A huge thanks to Roz for taking part in Other People’s Bookshelves. Don’t forgot if you would like to participate (and I would love you to) in the Other People’s Book Shelves series then drop me an email to savidgereads@gmail.com with the subject Other People’s Bookshelves, thanks in advance. In the meantime… what do you think of Roz’s responses and/or any of the books that she mentioned?


Filed under Other People's Bookshelves

9 responses to “Other People’s Bookshelves #14 – Roz Campion

  1. For Roz – There are many many thrift shops benefiting all sorts of charities in the US that will happily take donated books. Also – nearly every library I’ve ever used will take gently used books – often having periodic or ongoing book sales that benefit the library itself. Or, if you’re slightly ambitious – an excellent online bookstore betterworldbooks.com will allow you to print a pre-paid mailing label and ship your used books to them at no cost. All you have to do is box them up and lug them to the post office. (Or check their website to see if there’s a dropbox near you!) They sell the used books and portions of their profit go to reading charities around the world. An excellent organization.

  2. Ann Fuller

    When I had bookshelves – which in my current house I do not have – any book that I loaned out was never returned. So if I had a bookshelf now I would not loan out to anybody!
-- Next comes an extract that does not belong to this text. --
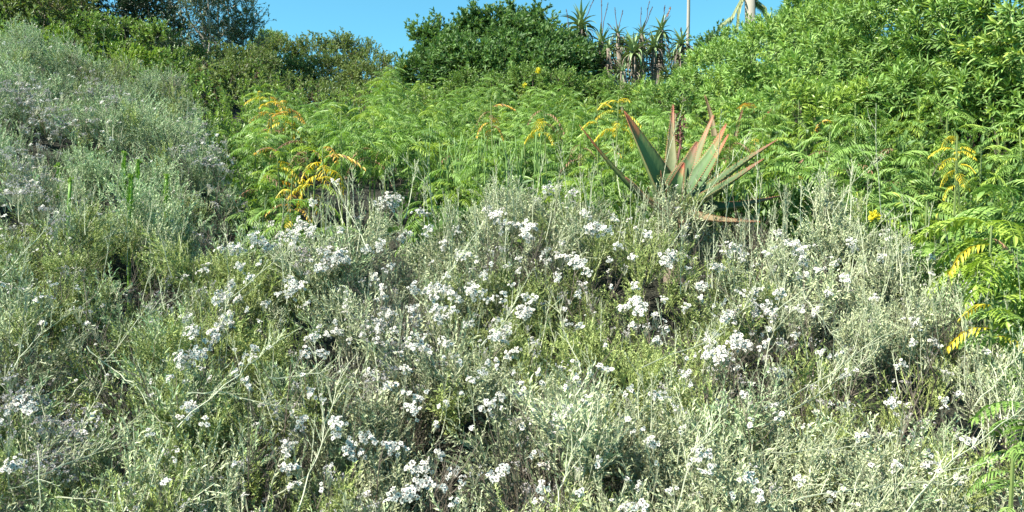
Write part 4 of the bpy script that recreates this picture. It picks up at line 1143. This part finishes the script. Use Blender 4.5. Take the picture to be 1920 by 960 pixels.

  3. Roz, there are definitely used book stores in the DC metro area that will happily buy books – my personal favorite is a ways outside the city in Manassas, but McKay’s is the best used bookstore I’ve ever found. (http://mckayusedbooks.biz/index.html) They have a free book bin outside, if you’re wanting to pass them along for nothing or they buy/give trade credit for your books.
    DC is full of lovely, bookish people but you’re very right- tastes do tend heavily towards non-fiction! It is fun though to ride the metro and figure out what the “it” fiction book is, as every young staffer will be reading it on their way into the district. Now that I’m on the west coast, I miss how much reading people do on their commutes, waiting on line, etc. back east. Thanks for sharing

  4. I loved this! Roz, I keep my travel guides, too. All of my journeys have been such fantastic moments in my life that I can’t quite get rid of the outdated manuals on my shelves. It’s a weakness, but one I indulge. 🙂

  5. novelinsights

    I think not finding anywhere to let your books go to is a excuse because you secretly want to keep them 😉 Lovely to hear from you Roz and to find out you write a blog too!

  6. Our contest was to see which of us could reach 100 books this year the fastest. But something tells me we are going to be competing for years to come. And just in case Roz sees this…I just finished #54…

  7. Ruthiella

    Great books and a great interview. I spotted quite a few books I would like to read or have read and enjoyed. I love the solid wall of shelves. I wish I had the space to pull something like that off.
    I agree that putting a book in the recycling bin would be wrong, but in addition to Frankie’s suggestions I second runslikethesnail in donating to charitable organizations. I have purchased books from betterworldbooks.com. I would also suggest to you to donate books to Goodwill. Where I live in California, other than the local libraries, thrift shops such as Goodwill are practically the only bricks and mortar sources available for used books. Not that I am encouraging Roz to cull (a very personal decision!), but I googled it and there is a Goodwill donation center on 2200 South Dakota Ave NE in DC. There are also donation centers in Gaithersburg, MD, Arlington, VA…

  8. Thank you Roz for letting us see your books and for your answers to Simon’s questions. As always it is an interesting experience to see other people’s books and book buying/reading/disposing habits.